Veja o vídeo deste momento:
Alexandre L'Omi L'Odò.
Iyawò de Osún.
alexandrelomilodo@gmail.com
*Oriki extraído da bibliografia: CARVALHO, José Jorge de. Cantos Sagrados do Xangô do Recife. Brasília: Fundação Cultural Palmares. 1993. pag. 96 e 97.
**Saudação à Oxum. Extraída da bibliografia: Beniste, José.As águas de Oxalá: (àwon omi Ósàlá). Rio de Janeiro: Bertrand Brasil, 2002. Pág. 127.
--> Agradeço ao Pai Gilmar de Ògún pela entrevista dada a mim por telefone e, por ter repassado informações que contribuíram muito para este texto/relatório.
--> Agradeço à João Vitor que dês do primeiro momento me ajudou tmabém com informações sobre o evento, tendo sido ele o pesquisador que me convidou junto com o Rafael Barros para ir ao evento.
--> As fotos são de autorias diversas.
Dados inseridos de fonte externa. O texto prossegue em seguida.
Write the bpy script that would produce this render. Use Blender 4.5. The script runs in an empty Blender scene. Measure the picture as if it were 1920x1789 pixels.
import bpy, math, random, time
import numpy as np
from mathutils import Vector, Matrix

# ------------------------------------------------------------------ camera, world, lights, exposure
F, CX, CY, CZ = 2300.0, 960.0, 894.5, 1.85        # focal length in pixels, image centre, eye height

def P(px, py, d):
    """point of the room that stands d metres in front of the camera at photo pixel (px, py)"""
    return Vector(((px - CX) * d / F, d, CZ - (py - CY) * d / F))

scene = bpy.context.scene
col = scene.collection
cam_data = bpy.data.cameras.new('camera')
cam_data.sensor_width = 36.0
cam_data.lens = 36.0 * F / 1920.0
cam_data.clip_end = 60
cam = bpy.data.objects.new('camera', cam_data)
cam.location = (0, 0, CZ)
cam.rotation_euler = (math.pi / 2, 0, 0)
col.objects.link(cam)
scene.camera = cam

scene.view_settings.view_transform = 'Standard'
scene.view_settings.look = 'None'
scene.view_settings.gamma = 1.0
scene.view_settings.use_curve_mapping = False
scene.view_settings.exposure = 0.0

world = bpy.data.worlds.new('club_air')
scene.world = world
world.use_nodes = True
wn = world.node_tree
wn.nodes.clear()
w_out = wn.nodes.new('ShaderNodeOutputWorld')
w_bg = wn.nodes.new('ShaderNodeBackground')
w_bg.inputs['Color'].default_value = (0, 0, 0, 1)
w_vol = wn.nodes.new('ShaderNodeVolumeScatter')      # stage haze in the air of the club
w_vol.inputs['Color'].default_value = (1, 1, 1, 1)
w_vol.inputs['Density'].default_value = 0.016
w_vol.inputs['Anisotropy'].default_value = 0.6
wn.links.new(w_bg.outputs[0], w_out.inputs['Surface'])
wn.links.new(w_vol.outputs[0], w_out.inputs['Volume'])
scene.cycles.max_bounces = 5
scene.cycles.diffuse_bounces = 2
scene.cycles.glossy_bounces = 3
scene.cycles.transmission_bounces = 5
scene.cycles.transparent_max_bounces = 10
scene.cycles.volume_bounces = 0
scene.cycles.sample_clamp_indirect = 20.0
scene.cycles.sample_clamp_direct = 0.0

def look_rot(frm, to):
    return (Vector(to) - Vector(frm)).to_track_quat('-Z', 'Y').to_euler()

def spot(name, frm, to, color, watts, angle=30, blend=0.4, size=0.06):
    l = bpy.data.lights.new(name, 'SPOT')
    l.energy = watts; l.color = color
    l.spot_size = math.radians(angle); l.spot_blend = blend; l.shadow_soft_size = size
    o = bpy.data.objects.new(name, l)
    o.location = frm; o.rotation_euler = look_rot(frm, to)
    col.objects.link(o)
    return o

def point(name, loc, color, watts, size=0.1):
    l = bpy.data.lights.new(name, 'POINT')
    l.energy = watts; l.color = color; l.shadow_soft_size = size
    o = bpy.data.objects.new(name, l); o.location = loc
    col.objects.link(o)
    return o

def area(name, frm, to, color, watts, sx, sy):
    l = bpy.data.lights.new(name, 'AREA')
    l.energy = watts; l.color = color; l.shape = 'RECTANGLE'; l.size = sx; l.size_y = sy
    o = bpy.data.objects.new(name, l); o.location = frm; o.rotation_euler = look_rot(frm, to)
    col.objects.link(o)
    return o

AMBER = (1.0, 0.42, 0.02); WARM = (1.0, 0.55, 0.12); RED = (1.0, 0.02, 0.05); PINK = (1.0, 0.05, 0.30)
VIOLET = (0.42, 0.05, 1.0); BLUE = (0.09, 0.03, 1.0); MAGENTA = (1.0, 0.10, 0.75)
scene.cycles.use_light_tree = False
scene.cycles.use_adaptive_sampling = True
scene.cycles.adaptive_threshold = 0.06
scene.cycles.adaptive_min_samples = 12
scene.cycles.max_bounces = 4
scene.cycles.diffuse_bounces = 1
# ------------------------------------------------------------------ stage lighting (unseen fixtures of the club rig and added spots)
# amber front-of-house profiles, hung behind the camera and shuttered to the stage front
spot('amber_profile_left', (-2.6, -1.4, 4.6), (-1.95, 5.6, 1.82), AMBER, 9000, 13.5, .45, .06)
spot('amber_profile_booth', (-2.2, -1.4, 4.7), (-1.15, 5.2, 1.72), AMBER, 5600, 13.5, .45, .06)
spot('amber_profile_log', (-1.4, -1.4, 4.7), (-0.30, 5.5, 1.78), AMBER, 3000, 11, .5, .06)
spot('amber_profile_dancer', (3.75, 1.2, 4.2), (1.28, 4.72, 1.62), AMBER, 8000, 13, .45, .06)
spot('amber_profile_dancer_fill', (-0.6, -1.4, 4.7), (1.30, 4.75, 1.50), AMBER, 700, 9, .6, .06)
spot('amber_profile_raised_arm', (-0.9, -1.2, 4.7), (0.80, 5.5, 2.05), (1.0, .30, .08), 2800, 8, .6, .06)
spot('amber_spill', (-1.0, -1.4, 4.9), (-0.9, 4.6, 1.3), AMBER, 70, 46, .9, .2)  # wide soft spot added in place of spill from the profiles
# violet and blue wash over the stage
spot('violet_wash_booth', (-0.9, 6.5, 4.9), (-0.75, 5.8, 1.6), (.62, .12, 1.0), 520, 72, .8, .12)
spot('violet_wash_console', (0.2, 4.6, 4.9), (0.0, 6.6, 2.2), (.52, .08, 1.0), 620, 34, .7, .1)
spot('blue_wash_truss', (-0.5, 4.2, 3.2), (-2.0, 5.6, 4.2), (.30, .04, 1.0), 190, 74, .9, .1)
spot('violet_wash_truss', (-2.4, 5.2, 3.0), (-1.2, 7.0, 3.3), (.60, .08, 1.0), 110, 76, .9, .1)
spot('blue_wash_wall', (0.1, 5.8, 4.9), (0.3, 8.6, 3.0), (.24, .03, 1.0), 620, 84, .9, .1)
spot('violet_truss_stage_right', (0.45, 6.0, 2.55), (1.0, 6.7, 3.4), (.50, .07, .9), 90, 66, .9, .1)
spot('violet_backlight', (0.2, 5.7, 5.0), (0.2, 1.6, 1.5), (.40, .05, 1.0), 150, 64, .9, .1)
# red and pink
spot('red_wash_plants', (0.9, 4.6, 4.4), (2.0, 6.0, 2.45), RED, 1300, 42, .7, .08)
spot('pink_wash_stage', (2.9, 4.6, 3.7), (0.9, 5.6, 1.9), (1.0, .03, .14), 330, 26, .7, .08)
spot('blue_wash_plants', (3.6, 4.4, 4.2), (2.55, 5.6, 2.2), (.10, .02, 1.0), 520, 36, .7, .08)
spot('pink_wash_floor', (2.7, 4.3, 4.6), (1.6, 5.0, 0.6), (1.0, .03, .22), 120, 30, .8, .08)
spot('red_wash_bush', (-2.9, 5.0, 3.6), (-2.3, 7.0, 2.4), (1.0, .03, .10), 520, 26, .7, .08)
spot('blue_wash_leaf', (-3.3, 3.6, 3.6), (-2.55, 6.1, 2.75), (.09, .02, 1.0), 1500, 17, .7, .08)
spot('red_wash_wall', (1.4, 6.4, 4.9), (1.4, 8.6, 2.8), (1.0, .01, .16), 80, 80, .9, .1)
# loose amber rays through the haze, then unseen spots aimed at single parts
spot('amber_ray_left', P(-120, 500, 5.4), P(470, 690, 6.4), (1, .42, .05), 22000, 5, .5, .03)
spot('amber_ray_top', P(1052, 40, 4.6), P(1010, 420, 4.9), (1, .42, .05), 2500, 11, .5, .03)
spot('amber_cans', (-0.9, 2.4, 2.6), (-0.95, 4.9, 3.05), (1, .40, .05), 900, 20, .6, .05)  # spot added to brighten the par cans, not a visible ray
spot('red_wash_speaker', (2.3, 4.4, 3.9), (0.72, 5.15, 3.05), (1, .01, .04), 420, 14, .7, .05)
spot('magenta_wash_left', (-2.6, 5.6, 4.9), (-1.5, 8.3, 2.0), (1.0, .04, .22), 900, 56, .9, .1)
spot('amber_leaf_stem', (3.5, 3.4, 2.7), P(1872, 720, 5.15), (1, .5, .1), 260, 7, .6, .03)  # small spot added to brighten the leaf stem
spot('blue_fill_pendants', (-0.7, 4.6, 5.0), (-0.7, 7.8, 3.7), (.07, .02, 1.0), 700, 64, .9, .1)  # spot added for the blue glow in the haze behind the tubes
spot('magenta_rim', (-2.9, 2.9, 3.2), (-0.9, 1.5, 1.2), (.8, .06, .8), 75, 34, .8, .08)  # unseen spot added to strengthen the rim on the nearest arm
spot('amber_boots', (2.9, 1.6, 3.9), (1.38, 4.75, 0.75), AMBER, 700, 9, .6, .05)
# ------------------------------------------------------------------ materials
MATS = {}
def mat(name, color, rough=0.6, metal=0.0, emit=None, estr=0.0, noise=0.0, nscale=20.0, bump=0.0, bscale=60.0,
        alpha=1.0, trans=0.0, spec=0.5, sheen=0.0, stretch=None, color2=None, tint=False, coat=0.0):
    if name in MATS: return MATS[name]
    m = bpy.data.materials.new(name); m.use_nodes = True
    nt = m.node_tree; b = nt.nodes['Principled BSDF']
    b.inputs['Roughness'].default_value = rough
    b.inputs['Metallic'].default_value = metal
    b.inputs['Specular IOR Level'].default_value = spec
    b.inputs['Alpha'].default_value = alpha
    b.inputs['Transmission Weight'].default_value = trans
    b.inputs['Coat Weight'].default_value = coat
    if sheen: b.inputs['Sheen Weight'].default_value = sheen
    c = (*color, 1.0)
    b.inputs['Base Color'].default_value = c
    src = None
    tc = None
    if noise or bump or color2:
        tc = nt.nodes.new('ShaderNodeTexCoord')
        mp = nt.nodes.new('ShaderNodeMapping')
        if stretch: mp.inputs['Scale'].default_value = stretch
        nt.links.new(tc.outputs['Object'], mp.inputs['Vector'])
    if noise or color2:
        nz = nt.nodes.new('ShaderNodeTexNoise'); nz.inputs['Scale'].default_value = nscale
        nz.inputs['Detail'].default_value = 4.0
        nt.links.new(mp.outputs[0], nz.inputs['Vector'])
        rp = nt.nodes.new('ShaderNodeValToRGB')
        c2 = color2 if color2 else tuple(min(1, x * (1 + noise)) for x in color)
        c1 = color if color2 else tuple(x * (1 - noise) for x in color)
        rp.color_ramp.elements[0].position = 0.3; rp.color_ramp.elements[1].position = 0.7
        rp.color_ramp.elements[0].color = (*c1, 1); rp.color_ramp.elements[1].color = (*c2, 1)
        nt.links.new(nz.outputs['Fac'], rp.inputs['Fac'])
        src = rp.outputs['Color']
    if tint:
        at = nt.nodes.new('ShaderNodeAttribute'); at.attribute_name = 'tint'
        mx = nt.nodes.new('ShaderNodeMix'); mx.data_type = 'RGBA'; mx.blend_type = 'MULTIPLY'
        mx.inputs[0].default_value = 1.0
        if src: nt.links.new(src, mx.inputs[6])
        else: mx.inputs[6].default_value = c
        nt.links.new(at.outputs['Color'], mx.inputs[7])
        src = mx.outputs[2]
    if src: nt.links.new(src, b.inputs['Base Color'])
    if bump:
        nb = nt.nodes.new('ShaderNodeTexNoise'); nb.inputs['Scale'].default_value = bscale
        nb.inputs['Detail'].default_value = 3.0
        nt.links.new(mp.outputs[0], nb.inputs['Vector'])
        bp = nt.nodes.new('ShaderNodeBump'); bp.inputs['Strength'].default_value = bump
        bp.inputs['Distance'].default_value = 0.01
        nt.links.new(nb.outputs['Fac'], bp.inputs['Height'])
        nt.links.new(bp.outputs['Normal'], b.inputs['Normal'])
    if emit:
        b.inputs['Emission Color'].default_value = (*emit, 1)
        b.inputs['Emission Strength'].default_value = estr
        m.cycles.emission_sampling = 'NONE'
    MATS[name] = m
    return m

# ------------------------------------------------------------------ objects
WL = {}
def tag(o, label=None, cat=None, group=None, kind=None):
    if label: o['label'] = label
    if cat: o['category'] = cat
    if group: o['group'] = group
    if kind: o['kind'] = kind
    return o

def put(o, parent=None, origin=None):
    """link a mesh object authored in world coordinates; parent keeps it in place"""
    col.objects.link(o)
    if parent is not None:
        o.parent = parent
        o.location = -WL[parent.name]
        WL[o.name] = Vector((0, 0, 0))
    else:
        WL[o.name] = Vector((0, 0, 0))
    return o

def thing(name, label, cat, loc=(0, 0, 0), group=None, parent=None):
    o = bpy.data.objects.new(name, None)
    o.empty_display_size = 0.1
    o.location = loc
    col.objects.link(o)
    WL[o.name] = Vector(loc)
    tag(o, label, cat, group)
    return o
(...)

Os autores: Alexandre L'Omi L'Odò, João Vitor e Rafael Barros. O Vídeo foi filmado por Rafael Barros.
--> Mesmo tendo passado tanto tempo depois do evento, só hoje Oxum me deu condições de escrever sobre este evento que ao meu ver foi historico e merece ser copiado em outras cidades.
3 comentários:
Lindo! Maravilhoso! Camaragibe deve abrir espaço para esse tipo de manifestação sempre. Fico muito feliz em ver movimentos assim, na praça, escancarados,rompendo preconceitos e chamando o povo para compreender a religião do outro. Parabéns aos idealizadores. ;)
Camaragibe é do Senhor Jesus e não de santo nenhum, afinal quem fez tudo, céus, terra, água, mar, árvores etc. foi DEUS. Á Ele toda honra e toda glória seja dada.
Camaragibe é do SENHOR JESUS, é ELE o protetor de todos os homens de todas as cidades, afinal tudo foi feito por DEUS e não por oxum. Só DEUS merece toda honra e toda a glória. Tudo seja louvado ao nome do SENHOR DEUS.